§ Request
Write out the opening lines of the data word for word, up to and including the line with "from mathutils import Vector, Matrix", and leave every picture and every later line out.

§ Material
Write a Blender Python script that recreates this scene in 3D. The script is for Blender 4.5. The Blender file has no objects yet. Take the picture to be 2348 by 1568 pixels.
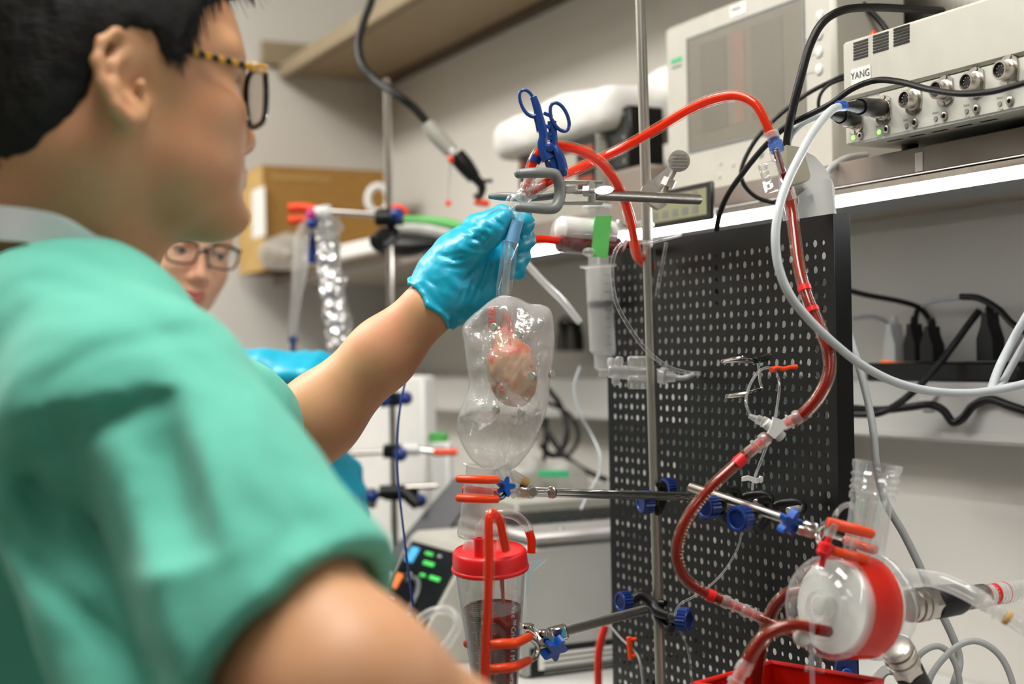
import bpy, bmesh, math, random
import numpy as np
from mathutils import Vector, Matrix

# ------------------------------------------------------------------ camera
FPX = 3261.0; CX, CY = 1174.0, 784.0; CAMH = 1.32
_F = Vector((0, 1, 38 / FPX)).normalized()
_R = Vector((1, 0, -0.017)); _R = (_R - _R.dot(_F) * _F).normalized()
_U = _R.cross(_F).normalized()
CAM = Vector((0, 0, CAMH))
scene = bpy.context.scene
cd = bpy.data.cameras.new('camera'); cam = bpy.data.objects.new('camera', cd)
scene.collection.objects.link(cam)
cam.matrix_world = Matrix(((_R.x, _U.x, -_F.x, 0), (_R.y, _U.y, -_F.y, 0), (_R.z, _U.z, -_F.z, CAMH), (0, 0, 0, 1)))
cd.sensor_width = 36; cd.lens = 36 * FPX / 2348; cd.clip_start = 0.02; cd.clip_end = 50
cd.dof.use_dof = True; cd.dof.focus_distance = 1.38; cd.dof.aperture_fstop = 3.3
scene.camera = cam
# ------------------------------------------------------------------ world, lights, exposure
world = bpy.data.worlds.new('world'); scene.world = world; world.use_nodes = True
_bg = world.node_tree.nodes['Background']; _bg.inputs[0].default_value = (1.0, 0.97, 0.92, 1); _bg.inputs[1].default_value = 0.06
scene.view_settings.view_transform = 'Standard'; scene.view_settings.look = 'None'
scene.view_settings.exposure = 0.55; scene.view_settings.gamma = 1.0; scene.view_settings.use_curve_mapping = False
scene.cycles.use_denoising = True; scene.cycles.max_bounces = 5; scene.cycles.diffuse_bounces = 2; scene.cycles.glossy_bounces = 3; scene.cycles.transmission_bounces = 4; scene.cycles.transparent_max_bounces = 20; scene.cycles.adaptive_threshold = .06; scene.cycles.adaptive_min_samples = 16
scene.cycles.use_light_tree = False; scene.cycles.caustics_reflective = False; scene.cycles.caustics_refractive = False; scene.cycles.sample_clamp_indirect = 6.0
TH = math.atan(1644 / FPX); SN, CS = math.sin(TH), math.cos(TH)
ER = Vector((SN, -CS, 0)); EI = Vector((CS, SN, 0)); EZ = Vector((0, 0, 1))
def W(a, D, z): return ER * a + EI * D + EZ * z          # wall frame: along the wall, into it, up
def area(name, loc, sx, sy, energy, color=(1, 0.975, 0.94), direction=(0, 0, -1), xdir=None):
    l = bpy.data.lights.new(name, 'AREA'); l.shape = 'RECTANGLE'; l.size = sx; l.size_y = sy; l.energy = energy; l.color = color
    o = bpy.data.objects.new(name, l); scene.collection.objects.link(o); o.location = loc
    z = -Vector(direction).normalized(); x = Vector(xdir) if xdir else Vector((1, 0, 0)); x = (x - x.dot(z) * z).normalized(); y = z.cross(x)
    o.matrix_world = Matrix(((x.x, y.x, z.x, loc[0]), (x.y, y.y, z.y, loc[1]), (x.z, y.z, z.z, loc[2]), (0, 0, 0, 1)))
    return o
CEIL = 2.75
LAMPS = [(W(-2.6, -0.3, CEIL - .03), 27), (W(-0.9, 0.25, CEIL - .03), 19), (W(-2.2, -1.3, CEIL - .03), 2.5), (W(0.9, -0.9, CEIL - .03), 2)]
for _i, (_p, _e) in enumerate(LAMPS):
    area('ceiling_panel_light', _p - EZ * .02, 1.15, .55, _e, xdir=ER)

# ------------------------------------------------------------------ pixel helpers (a pixel of the photograph + its depth -> a point)
def J(px, py, Z):
    px, py, Z = float(px), float(py), float(Z)
    return CAM + Z * (_F + (px - CX) / FPX * _R - (py - CY) / FPX * _U)
def onD(px, py, D):                                       # point on the plane EI.P = D
    r = _F + (px - CX) / FPX * _R - (py - CY) / FPX * _U
    return CAM + r * ((D - CAM.dot(EI)) / r.dot(EI))
def onA(px, py, a):
    r = _F + (px - CX) / FPX * _R - (py - CY) / FPX * _U
    return CAM + r * ((a - CAM.dot(ER)) / r.dot(ER))
def onZ(px, py, z):
    r = _F + (px - CX) / FPX * _R - (py - CY) / FPX * _U
    return CAM + r * ((z - CAMH) / r.z)
def toW(p): return Vector((p.dot(ER), p.dot(EI), p.z))
def pxm(n, Z): return n * Z / FPX                         # n pixels at depth Z, in metres

# ------------------------------------------------------------------ materials
MATS = {}
def _new(name):
    m = bpy.data.materials.new(name); m.use_nodes = True; MATS[name] = m
    return m, m.node_tree, m.node_tree.nodes, m.node_tree.links
def srgb(r, g, b):
    f = lambda c: (c / 255 / 12.92) if c / 255 <= 0.04045 else ((c / 255 + 0.055) / 1.055) ** 2.4
    return (f(r), f(g), f(b))
def pmat(name, col, rough=0.5, metal=0.0, spec=0.5, var=0.0, vscale=30, bump=0.0, bscale=200, sss=0.0, sssr=(1, .3, .15), coat=0.0,
         trans=0.0, col2=None, aniso=None, alpha=1.0):
    m, nt, N, L = _new(name); b = N['Principled BSDF']
    b.inputs['Base Color'].default_value = (*col, 1); b.inputs['Roughness'].default_value = rough; b.inputs['Metallic'].default_value = metal
    b.inputs['Specular IOR Level'].default_value = spec; b.inputs['Coat Weight'].default_value = coat
    b.inputs['Transmission Weight'].default_value = trans
    if sss: b.inputs['Subsurface Weight'].default_value = sss; b.inputs['Subsurface Radius'].default_value = sssr; b.inputs['Subsurface Scale'].default_value = 0.006
    if var or bump or col2:
        tc = N.new('ShaderNodeTexCoord'); mp = N.new('ShaderNodeMapping'); L.new(tc.outputs['Object'], mp.inputs[0])
        if aniso: mp.inputs['Scale'].default_value = aniso
    if var or col2:
        n = N.new('ShaderNodeTexNoise'); n.inputs['Scale'].default_value = vscale; n.inputs['Detail'].default_value = 5; L.new(mp.outputs[0], n.inputs['Vector'])
        r = N.new('ShaderNodeValToRGB'); L.new(n.outputs['Fac'], r.inputs[0]); r.color_ramp.elements[0].position = .35; r.color_ramp.elements[1].position = .65
        c2 = col2 or tuple(min(1, c * (1 + var)) for c in col); c1 = col if col2 else tuple(c * (1 - var) for c in col)
        r.color_ramp.elements[0].color = (*c1, 1); r.color_ramp.elements[1].color = (*c2, 1); L.new(r.outputs[0], b.inputs['Base Color'])
    if bump:
        n = N.new('ShaderNodeTexNoise'); n.inputs['Scale'].default_value = bscale; n.inputs['Detail'].default_value = 4; L.new(mp.outputs[0], n.inputs['Vector'])
        bp = N.new('ShaderNodeBump'); bp.inputs['Strength'].default_value = bump; bp.inputs['Distance'].default_value = 0.002
        L.new(n.outputs['Fac'], bp.inputs['Height']); L.new(bp.outputs[0], b.inputs['Normal'])
    return m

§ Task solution
Write a Blender Python script that recreates this scene in 3D. The script is for Blender 4.5. The Blender file has no objects yet. Take the picture to be 2348 by 1568 pixels.
import bpy, bmesh, math, random
import numpy as np
from mathutils import Vector, Matrix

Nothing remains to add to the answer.